## GIVEN DATA
☆ ☆ ☆ ☆ ☆ ☆ ☆

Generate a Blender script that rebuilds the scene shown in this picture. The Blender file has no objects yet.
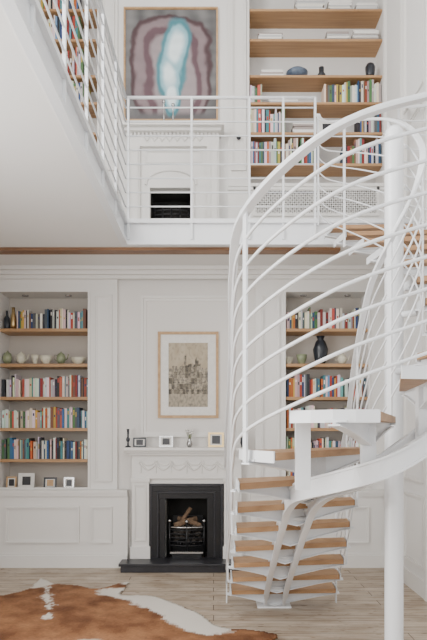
import bpy, math, random
from mathutils import Vector, noise
random.seed(7)
D=bpy.data; SC=bpy.context.scene

# ------------------------------------------------------------ materials
def mat(name,col,rough=0.6,metal=0.0,bump=0.0,scale=20,var=0.0,attr=False,spec=0.5):
    m=D.materials.new(name); m.use_nodes=True
    nt=m.node_tree; b=nt.nodes['Principled BSDF']
    b.inputs['Base Color'].default_value=(*col,1); b.inputs['Roughness'].default_value=rough
    b.inputs['Metallic'].default_value=metal
    b.inputs['Specular IOR Level'].default_value=spec
    if attr:
        a=nt.nodes.new('ShaderNodeVertexColor'); a.layer_name='Col'
        nt.links.new(a.outputs['Color'],b.inputs['Base Color'])
    if var>0 or bump>0:
        tc=nt.nodes.new('ShaderNodeTexCoord'); n=nt.nodes.new('ShaderNodeTexNoise')
        n.inputs['Scale'].default_value=scale; n.inputs['Detail'].default_value=5
        nt.links.new(tc.outputs['Object'],n.inputs['Vector'])
        if var>0:
            r=nt.nodes.new('ShaderNodeValToRGB')
            r.color_ramp.elements[0].position=.3; r.color_ramp.elements[1].position=.7
            r.color_ramp.elements[0].color=(*[c*(1-var) for c in col],1)
            r.color_ramp.elements[1].color=(*[min(1,c*(1+var)) for c in col],1)
            nt.links.new(n.outputs['Fac'],r.inputs['Fac']); nt.links.new(r.outputs['Color'],b.inputs['Base Color'])
        if bump>0:
            bp=nt.nodes.new('ShaderNodeBump'); bp.inputs['Strength'].default_value=bump; bp.inputs['Distance'].default_value=.01
            nt.links.new(n.outputs['Fac'],bp.inputs['Height']); nt.links.new(bp.outputs['Normal'],b.inputs['Normal'])
    return m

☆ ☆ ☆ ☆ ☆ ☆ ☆

## INSTRUCTIONS TO FOLLOW
Pictures excluded, quote all the data above exactly.

## FINAL ANSWER
Generate a Blender script that rebuilds the scene shown in this picture. The Blender file has no objects yet.
import bpy, math, random
from mathutils import Vector, noise
random.seed(7)
D=bpy.data; SC=bpy.context.scene

# ------------------------------------------------------------ materials
def mat(name,col,rough=0.6,metal=0.0,bump=0.0,scale=20,var=0.0,attr=False,spec=0.5):
    m=D.materials.new(name); m.use_nodes=True
    nt=m.node_tree; b=nt.nodes['Principled BSDF']
    b.inputs['Base Color'].default_value=(*col,1); b.inputs['Roughness'].default_value=rough
    b.inputs['Metallic'].default_value=metal
    b.inputs['Specular IOR Level'].default_value=spec
    if attr:
        a=nt.nodes.new('ShaderNodeVertexColor'); a.layer_name='Col'
        nt.links.new(a.outputs['Color'],b.inputs['Base Color'])
    if var>0 or bump>0:
        tc=nt.nodes.new('ShaderNodeTexCoord'); n=nt.nodes.new('ShaderNodeTexNoise')
        n.inputs['Scale'].default_value=scale; n.inputs['Detail'].default_value=5
        nt.links.new(tc.outputs['Object'],n.inputs['Vector'])
        if var>0:
            r=nt.nodes.new('ShaderNodeValToRGB')
            r.color_ramp.elements[0].position=.3; r.color_ramp.elements[1].position=.7
            r.color_ramp.elements[0].color=(*[c*(1-var) for c in col],1)
            r.color_ramp.elements[1].color=(*[min(1,c*(1+var)) for c in col],1)
            nt.links.new(n.outputs['Fac'],r.inputs['Fac']); nt.links.new(r.outputs['Color'],b.inputs['Base Color'])
        if bump>0:
            bp=nt.nodes.new('ShaderNodeBump'); bp.inputs['Strength'].default_value=bump; bp.inputs['Distance'].default_value=.01
            nt.links.new(n.outputs['Fac'],bp.inputs['Height']); nt.links.new(bp.outputs['Normal'],b.inputs['Normal'])
    return m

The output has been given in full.